Wszyscy spodziewali się, że Tony "dowiezie" wygraną do końca, tymczasem w końcówce dziewiątej rundy zagapił się i zapłacił za to najwyższą karę. Przeciwnik wstrząsnął nim prawym sierpowym w okolice skroni. Nelson wyczuł swoją szansę, poprawił za moment prawym hakiem bitym od dołu - znów w okolice czoła, i ku zdziwieniu niemal wszystkich Tony padł na matę. Powstał z wielkim trudem na osiem, jednak był jeszcze na tyle zamroczony, że zamiast w stronę sędziego obrócił się w stronę lin, położył na nich głowę... Arbiter Frank Santore Jr dał mu jeszcze ze dwie sekundy, ale gdy nie było reakcji, zastopował walkę. Dopiero wtedy Harrison się obrócił w jego stronę i zaczął protestować. Kiedy jednak prowadzono go do narożnika wciąż było widać, że jego błędnik jest mocno naruszony. Spora niespodzianka.

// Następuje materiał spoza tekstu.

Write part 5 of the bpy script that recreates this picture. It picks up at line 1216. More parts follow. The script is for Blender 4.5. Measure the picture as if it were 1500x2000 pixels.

Nelson pozostawał nieaktywny od dziewięciu miesięcy, gdy został wypunktowany przez Vanesa Martirosyana. Tak więc teraz znów powróci na salony.
*
Jakiś chyba mocno "waciany" ten Harrison - Nelson nie jest królem nokautu, a i te ciosy nie wyglądały na tak mocne.
http://www.bokser.org/content/2015/07/11/212444/index.jsp
https://www.youtube.com/watch?v=Yooo0qwHUKg
Nelson wygral zasłużenie. Przewaga warunków fizycznych niemiłosierna po stronie Nelsona i zasłużona wygra. Więcej myślał w ringu , a Harrison to balonik walił ciosy na oślep haha. Nelson przypominal w stylu b-hopa.
*
*
Ani Nelson nie przypominał B-Hopa, ani Harrison nie walił na oślep - skończ pier...lić, idź spać
:-)
Większość stawiała na Harrisona. Ja akurat na punkty.
Odnośnie punktacji, to mi po ośmiu rundach wychodził remis. Ogólnie lepszy wydawał się Harrison, ale punktacja jednak rządzi się swoimi prawami. Tony miał takie przestoje w rundach. Jak dobrze w jednej, to później pasywny.Rundę dziewiątą wygrywał, ale... wiadomo jak się skończyło.